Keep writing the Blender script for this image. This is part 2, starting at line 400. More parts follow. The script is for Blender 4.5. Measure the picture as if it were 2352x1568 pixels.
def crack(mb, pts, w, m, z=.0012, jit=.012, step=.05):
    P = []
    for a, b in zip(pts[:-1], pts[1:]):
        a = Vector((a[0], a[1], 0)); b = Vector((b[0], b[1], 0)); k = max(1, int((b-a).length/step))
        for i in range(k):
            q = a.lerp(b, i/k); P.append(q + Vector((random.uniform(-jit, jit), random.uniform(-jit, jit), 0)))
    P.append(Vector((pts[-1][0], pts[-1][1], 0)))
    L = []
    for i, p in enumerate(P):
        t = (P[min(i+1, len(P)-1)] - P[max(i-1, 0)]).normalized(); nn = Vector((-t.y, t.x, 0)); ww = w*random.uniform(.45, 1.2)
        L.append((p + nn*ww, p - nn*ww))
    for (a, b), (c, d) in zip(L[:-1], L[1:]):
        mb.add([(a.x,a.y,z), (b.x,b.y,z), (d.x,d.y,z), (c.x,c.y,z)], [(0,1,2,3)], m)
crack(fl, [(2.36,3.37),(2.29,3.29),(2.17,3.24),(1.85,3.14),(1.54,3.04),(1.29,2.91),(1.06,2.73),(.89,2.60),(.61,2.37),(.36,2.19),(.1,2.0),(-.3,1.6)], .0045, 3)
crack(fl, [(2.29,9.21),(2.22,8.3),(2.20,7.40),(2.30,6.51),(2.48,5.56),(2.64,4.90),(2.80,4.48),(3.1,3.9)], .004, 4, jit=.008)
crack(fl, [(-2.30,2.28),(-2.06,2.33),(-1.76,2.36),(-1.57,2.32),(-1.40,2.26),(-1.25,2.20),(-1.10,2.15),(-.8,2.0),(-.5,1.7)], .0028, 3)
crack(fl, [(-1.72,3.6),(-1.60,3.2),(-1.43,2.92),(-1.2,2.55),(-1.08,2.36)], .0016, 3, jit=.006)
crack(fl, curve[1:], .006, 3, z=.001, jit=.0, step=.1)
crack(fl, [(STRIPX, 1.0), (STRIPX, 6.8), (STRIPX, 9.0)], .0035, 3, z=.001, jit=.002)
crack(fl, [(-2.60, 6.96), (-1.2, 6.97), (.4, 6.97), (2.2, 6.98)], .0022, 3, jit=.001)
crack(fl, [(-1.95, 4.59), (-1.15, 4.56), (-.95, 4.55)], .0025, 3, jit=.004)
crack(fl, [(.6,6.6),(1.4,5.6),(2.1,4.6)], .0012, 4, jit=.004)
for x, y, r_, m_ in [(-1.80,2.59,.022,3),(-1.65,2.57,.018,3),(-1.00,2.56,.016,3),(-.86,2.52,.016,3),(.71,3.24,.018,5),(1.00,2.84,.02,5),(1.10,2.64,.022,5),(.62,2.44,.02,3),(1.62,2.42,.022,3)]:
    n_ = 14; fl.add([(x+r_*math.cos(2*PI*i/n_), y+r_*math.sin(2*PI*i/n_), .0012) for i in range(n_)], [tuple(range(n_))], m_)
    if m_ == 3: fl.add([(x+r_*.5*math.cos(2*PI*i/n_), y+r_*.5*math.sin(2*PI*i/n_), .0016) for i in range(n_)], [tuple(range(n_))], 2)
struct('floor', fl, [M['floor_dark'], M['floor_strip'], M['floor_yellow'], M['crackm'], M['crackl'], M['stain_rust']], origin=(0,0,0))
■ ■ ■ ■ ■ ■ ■
_CHALLENGE_. Print the listing above in its entirety, with every line exact.

_EXERCISE RESULT_.
Keep writing the Blender script for this image. This is part 2, starting at line 400. More parts follow. The script is for Blender 4.5. Measure the picture as if it were 2352x1568 pixels.
def crack(mb, pts, w, m, z=.0012, jit=.012, step=.05):
    P = []
    for a, b in zip(pts[:-1], pts[1:]):
        a = Vector((a[0], a[1], 0)); b = Vector((b[0], b[1], 0)); k = max(1, int((b-a).length/step))
        for i in range(k):
            q = a.lerp(b, i/k); P.append(q + Vector((random.uniform(-jit, jit), random.uniform(-jit, jit), 0)))
    P.append(Vector((pts[-1][0], pts[-1][1], 0)))
    L = []
    for i, p in enumerate(P):
        t = (P[min(i+1, len(P)-1)] - P[max(i-1, 0)]).normalized(); nn = Vector((-t.y, t.x, 0)); ww = w*random.uniform(.45, 1.2)
        L.append((p + nn*ww, p - nn*ww))
    for (a, b), (c, d) in zip(L[:-1], L[1:]):
        mb.add([(a.x,a.y,z), (b.x,b.y,z), (d.x,d.y,z), (c.x,c.y,z)], [(0,1,2,3)], m)
crack(fl, [(2.36,3.37),(2.29,3.29),(2.17,3.24),(1.85,3.14),(1.54,3.04),(1.29,2.91),(1.06,2.73),(.89,2.60),(.61,2.37),(.36,2.19),(.1,2.0),(-.3,1.6)], .0045, 3)
crack(fl, [(2.29,9.21),(2.22,8.3),(2.20,7.40),(2.30,6.51),(2.48,5.56),(2.64,4.90),(2.80,4.48),(3.1,3.9)], .004, 4, jit=.008)
crack(fl, [(-2.30,2.28),(-2.06,2.33),(-1.76,2.36),(-1.57,2.32),(-1.40,2.26),(-1.25,2.20),(-1.10,2.15),(-.8,2.0),(-.5,1.7)], .0028, 3)
crack(fl, [(-1.72,3.6),(-1.60,3.2),(-1.43,2.92),(-1.2,2.55),(-1.08,2.36)], .0016, 3, jit=.006)
crack(fl, curve[1:], .006, 3, z=.001, jit=.0, step=.1)
crack(fl, [(STRIPX, 1.0), (STRIPX, 6.8), (STRIPX, 9.0)], .0035, 3, z=.001, jit=.002)
crack(fl, [(-2.60, 6.96), (-1.2, 6.97), (.4, 6.97), (2.2, 6.98)], .0022, 3, jit=.001)
crack(fl, [(-1.95, 4.59), (-1.15, 4.56), (-.95, 4.55)], .0025, 3, jit=.004)
crack(fl, [(.6,6.6),(1.4,5.6),(2.1,4.6)], .0012, 4, jit=.004)
for x, y, r_, m_ in [(-1.80,2.59,.022,3),(-1.65,2.57,.018,3),(-1.00,2.56,.016,3),(-.86,2.52,.016,3),(.71,3.24,.018,5),(1.00,2.84,.02,5),(1.10,2.64,.022,5),(.62,2.44,.02,3),(1.62,2.42,.022,3)]:
    n_ = 14; fl.add([(x+r_*math.cos(2*PI*i/n_), y+r_*math.sin(2*PI*i/n_), .0012) for i in range(n_)], [tuple(range(n_))], m_)
    if m_ == 3: fl.add([(x+r_*.5*math.cos(2*PI*i/n_), y+r_*.5*math.sin(2*PI*i/n_), .0016) for i in range(n_)], [tuple(range(n_))], 2)
struct('floor', fl, [M['floor_dark'], M['floor_strip'], M['floor_yellow'], M['crackm'], M['crackl'], M['stain_rust']], origin=(0,0,0))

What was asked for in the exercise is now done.